Revisiting and improving upper bounds for identifying codes

TL;DR

This paper improves upper bounds for identifying codes in trees and bipartite graphs, introduces tight bounds for specific graph classes, and characterizes extremal structures, advancing understanding of code size limitations.

Contribution

It presents new upper bounds for identifying codes in trees and bipartite graphs, extending previous results and characterizing extremal graphs, some of which are tight bounds.

Findings

Upper bound of (n + ℓ)/2 for trees, tight for certain classes.

Upper bound of 2n/3 for twin-free bipartite graphs, with extremal examples characterized.

Generalized upper bound of (5n + 2ℓ)/7 for graphs with girth ≥ 5, tight for C7 and stars.

Abstract

An identifying code $C$ of a graph $G$ is a dominating set of $G$ such that any two distinct vertices of $G$ have distinct closed neighbourhoods within $C$. These codes have been widely studied for over two decades. We give an improvement over all the best known upper bounds, some of which have stood for over 20 years, for identifying codes in trees, proving the upper bound of $(n+\ell)/2$, where $n$ is the order and $\ell$ is the number of leaves (pendant vertices) of the graph. In addition to being an improvement in size, the new upper bound is also an improvement in generality, as it actually holds for bipartite graphs having no twins (pairs of vertices with the same closed or open neighbourhood) of degree 2 or greater. We also show that the bound is tight for an infinite class of graphs and that there are several structurally different families of trees attaining the bound.

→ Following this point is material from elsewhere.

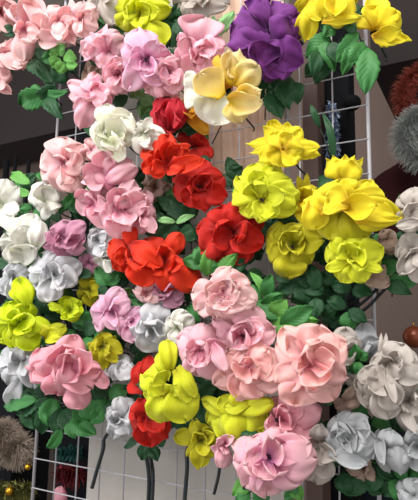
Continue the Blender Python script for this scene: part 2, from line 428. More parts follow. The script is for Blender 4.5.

We then use our bound to derive a tight upper bound of $2n/3$ for twin-free bipartite graphs of order $n$, and characterize the extremal examples, as $2$-corona graphs of bipartite graphs. This is best possible, as there exist twin-free graphs, and trees with twins, that need $n-1$ vertices in any of their identifying codes. We also generalize the existing upper bound of $5n/7$ for graphs of order $n$ and girth at least 5 when there are no leaves, to the upper bound $\frac{5n+2\ell}{7}$ when leaves are allowed. This is tight for the $7$-cycle $C_7$ and for all stars.